Would you pay good money for your invention?  Of course you would, but would others pay good money for it?  Be honest with yourself when you are thinking about this.  Just remember, you are about to or already have spent a great amount of money and if you are wrong, you will not be getting your money back.  Also, if you are a creative inventor, this means you will have other inventions and pursuing an invention that has no marketability means fewer resources for your next invention. 

When pursuing a patent, it is always good to talk to a lawyer about the best approach.

Patents for Software-Related Inventions

Computers are a big part of our lives so it would not be unheard of for anyone to question whether or not software-related inventions can be patented?  The answer to this is laws and practices regarding this can differ from one country or region to another. For example, in some countries, “inventions” must have a “technical character” when it involves the meaning in patent law.  In other countries, this requirement does not exist, which means software is generally patentable in these countries. 

In order to obtain a software patent, the software invention must not fall under other non-patentable subject matter.  It also has to fulfill other patentable criteria and industrial applicability. For example, abstract ideas or mathematical theories are not allowed in software-related patents but the patent has to be novel, non-obvious and useful.

Therefore, it is recommended that you check with a practicing lawyer that specializes in intellectual property or check with intellectual property offices in the country in which you are interested in obtaining a software patent.

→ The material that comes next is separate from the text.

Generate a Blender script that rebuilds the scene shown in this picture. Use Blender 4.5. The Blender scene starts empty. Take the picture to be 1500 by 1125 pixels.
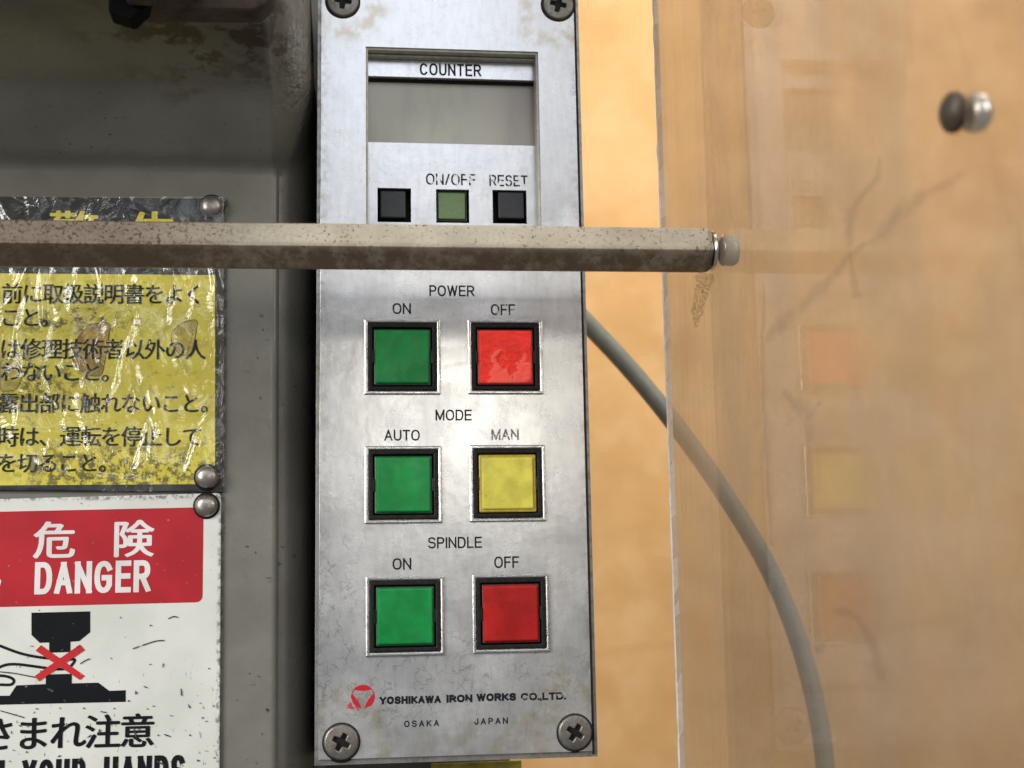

If you have a piece of software you would like to patent, you should ask yourself the following questions: what is unique about my software, what is the desired function of my software, how does the software handle information, what is the user interface like, what problems does my software solve, and what parts of my software program would I like to protect with my patent?  You should also look at your software patent from different viewpoints.  You should look at it from the user’s point of view and also from the computer’s point of view.

There is an alternative if your patent is not a viable option for your software invention.  You could try to copyright it.  Usually, computer programs are protected under copyright under literary works.  Copyright protection starts with creation or fixation of the work, such as software or a webpage and you do not have to deposit copies of the work to obtain copyright protection. But, copyright protection only includes expressions, not ideas, procedures, methods of operations or mathematical concepts. In other words, the “concept” is not protected.  Many companies tend to protect the object code of computer programs as a copyright and the source code is kept as a trade secret.

You should always hire a patent lawyer to discuss with you whether your software invention is patentable and he/she can walk you through the necessary steps to determine this and to help you file the patent application.